Written request: For the material that follows, list every line containing the word "picture".

== == ==

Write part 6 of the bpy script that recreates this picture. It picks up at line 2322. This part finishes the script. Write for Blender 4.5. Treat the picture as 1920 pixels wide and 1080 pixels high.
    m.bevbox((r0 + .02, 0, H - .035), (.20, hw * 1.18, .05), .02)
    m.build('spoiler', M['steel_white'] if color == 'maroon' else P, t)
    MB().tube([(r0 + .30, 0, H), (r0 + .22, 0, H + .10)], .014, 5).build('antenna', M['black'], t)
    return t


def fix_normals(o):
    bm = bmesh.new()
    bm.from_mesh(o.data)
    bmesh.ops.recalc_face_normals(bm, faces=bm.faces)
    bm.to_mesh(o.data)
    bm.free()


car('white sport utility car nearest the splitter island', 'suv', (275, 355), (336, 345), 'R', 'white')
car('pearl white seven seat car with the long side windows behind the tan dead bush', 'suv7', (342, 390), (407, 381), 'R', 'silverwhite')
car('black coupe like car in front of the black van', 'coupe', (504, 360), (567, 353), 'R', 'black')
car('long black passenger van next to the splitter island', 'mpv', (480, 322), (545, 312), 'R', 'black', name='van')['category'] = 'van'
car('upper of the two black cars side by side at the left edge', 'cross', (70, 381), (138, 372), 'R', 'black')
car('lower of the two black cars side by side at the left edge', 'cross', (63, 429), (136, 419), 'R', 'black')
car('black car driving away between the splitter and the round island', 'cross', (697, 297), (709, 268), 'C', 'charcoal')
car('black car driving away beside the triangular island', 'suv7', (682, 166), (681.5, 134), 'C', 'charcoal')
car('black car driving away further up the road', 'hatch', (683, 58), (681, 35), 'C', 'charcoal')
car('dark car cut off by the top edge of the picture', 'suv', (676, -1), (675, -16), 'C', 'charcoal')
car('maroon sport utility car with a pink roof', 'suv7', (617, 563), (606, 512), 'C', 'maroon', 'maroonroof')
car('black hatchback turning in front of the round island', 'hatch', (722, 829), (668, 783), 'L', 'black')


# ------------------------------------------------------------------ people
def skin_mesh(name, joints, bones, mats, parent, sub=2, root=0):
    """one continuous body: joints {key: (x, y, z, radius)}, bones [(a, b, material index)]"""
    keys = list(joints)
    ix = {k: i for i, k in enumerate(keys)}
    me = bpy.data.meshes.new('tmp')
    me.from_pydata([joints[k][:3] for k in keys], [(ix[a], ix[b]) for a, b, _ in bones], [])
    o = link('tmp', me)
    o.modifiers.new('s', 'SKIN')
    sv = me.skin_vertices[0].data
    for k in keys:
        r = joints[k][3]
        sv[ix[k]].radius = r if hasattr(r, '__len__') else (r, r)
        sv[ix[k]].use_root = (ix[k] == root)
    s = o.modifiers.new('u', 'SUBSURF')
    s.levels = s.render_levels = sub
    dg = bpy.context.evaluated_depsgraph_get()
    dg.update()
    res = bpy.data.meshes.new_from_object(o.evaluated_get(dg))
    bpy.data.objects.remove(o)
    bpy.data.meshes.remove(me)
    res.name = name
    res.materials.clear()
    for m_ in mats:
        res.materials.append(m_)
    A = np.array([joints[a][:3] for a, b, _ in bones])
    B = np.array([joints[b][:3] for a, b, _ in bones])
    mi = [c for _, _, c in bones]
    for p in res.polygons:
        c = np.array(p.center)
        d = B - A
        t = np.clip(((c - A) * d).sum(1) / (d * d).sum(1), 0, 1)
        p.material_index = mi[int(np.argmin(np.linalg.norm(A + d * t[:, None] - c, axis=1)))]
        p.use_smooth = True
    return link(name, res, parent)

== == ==

Task output:
Write part 6 of the bpy script that recreates this picture. It picks up at line 2322. This part finishes the script. Write for Blender 4.5. Treat the picture as 1920 pixels wide and 1080 pixels high.
car('dark car cut off by the top edge of the picture', 'suv', (676, -1), (675, -16), 'C', 'charcoal')